Taking out the saint from St. Patrick’s Day


Photo by Mayeli Vivaldo

In Ireland and other European countries, St. Patrick’s Day is a celebration of the priest St. Patrick versus the United States, which celebrates Irish paraphernalia.

By Mayeli Vivaldo , Perspectives/Lifestyles Editor

St. Patrick’s Day in America is a celebration of alcohol, the color green, and awful Irish accents. Is that really a proper celebration?

According to Time, the holiday was created in 1631 to celebrate the priest St. Patrick who, according to legend, had a lot of luck converting pagans to Christianity in Ireland.

The holiday was originally celebrated with Feast Day on March 17, in honor of the saint.

Nowadays in Ireland, people gather at church to attend mass. Most businesses and stores close since, in Ireland, it is celebrated as a religious holiday. After mass, everyone attends the many festivals created in honor of St. Patrick.

To the Irish, St. Patrick’s Day is celebrated like how Americans celebrate Good Friday.

So then, if St. Patrick’s Day is an Irish religious holiday, why do Americans celebrate it at all?

According to Ask History, the holiday was brought over by Irish immigrants.

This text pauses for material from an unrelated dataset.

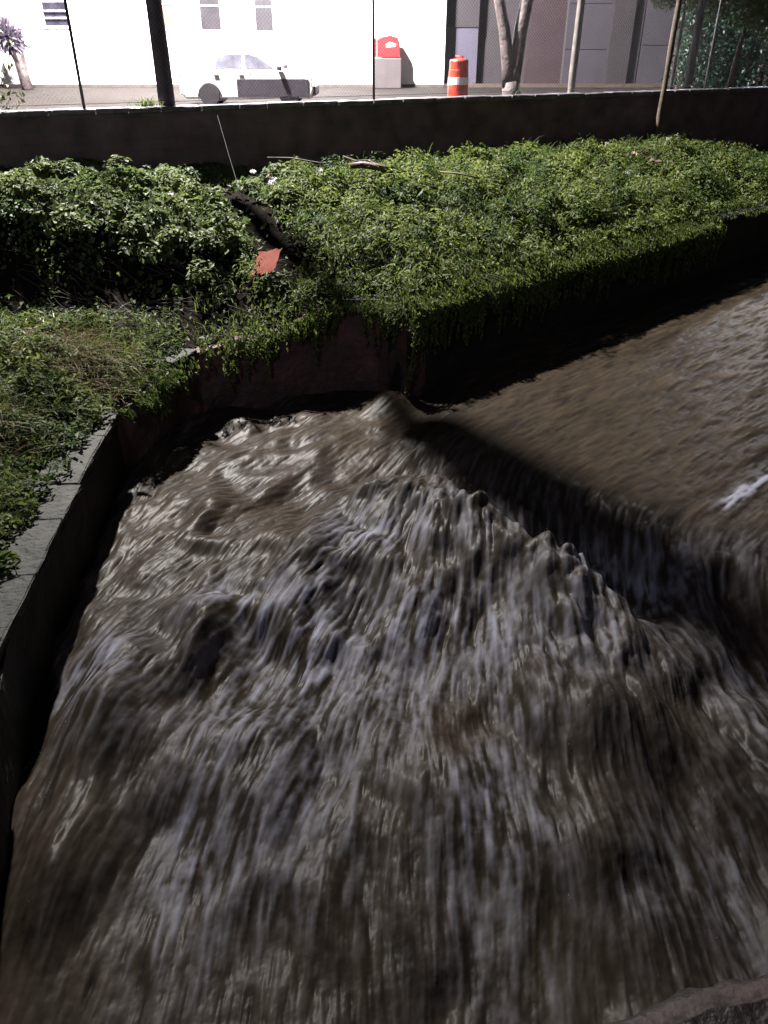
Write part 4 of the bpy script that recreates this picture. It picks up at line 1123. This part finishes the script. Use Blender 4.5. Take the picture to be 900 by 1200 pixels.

Eventually, evolving from a religious holiday to simply a stereotypical celebration of all Irish paraphernalia.

Many Americans who take part in this holiday are not even fully aware of the background and history.

It’s the same case with Cinco de Mayo.

Nobody really knows or cares about the actual meaning of the holiday; they just want to get drunk.

People take advantage of St. Patrick’s Day and ruin its meaning by getting excessively intoxicated.

According to ABC7’s data collected from 2009 to 2013, there were 276 drunk driving related casualties on St. Patrick’s Day and 75 percent of drunk drivers on that day went two times over the legal limit.

That’s horrible.

We’re besmirching, not only the holiday and religious beliefs of the Irish but the Irish themselves.

People mock and ridicule the Irish with their terrible attempts at trying to impersonate them. How is that at all praising or celebrating the Irish culture?

It’s accomplishing the complete opposite.

We have a bad habit of taking out the actual meaning and value of every single holiday, including our own. Christmas in the United States, for example, is no longer about celebrating the birth of Jesus Christ, it’s about how expensive the gift you receive is.

So, for the upcoming holidays, take a moment to truly recognize and honor the meaning of the holiday.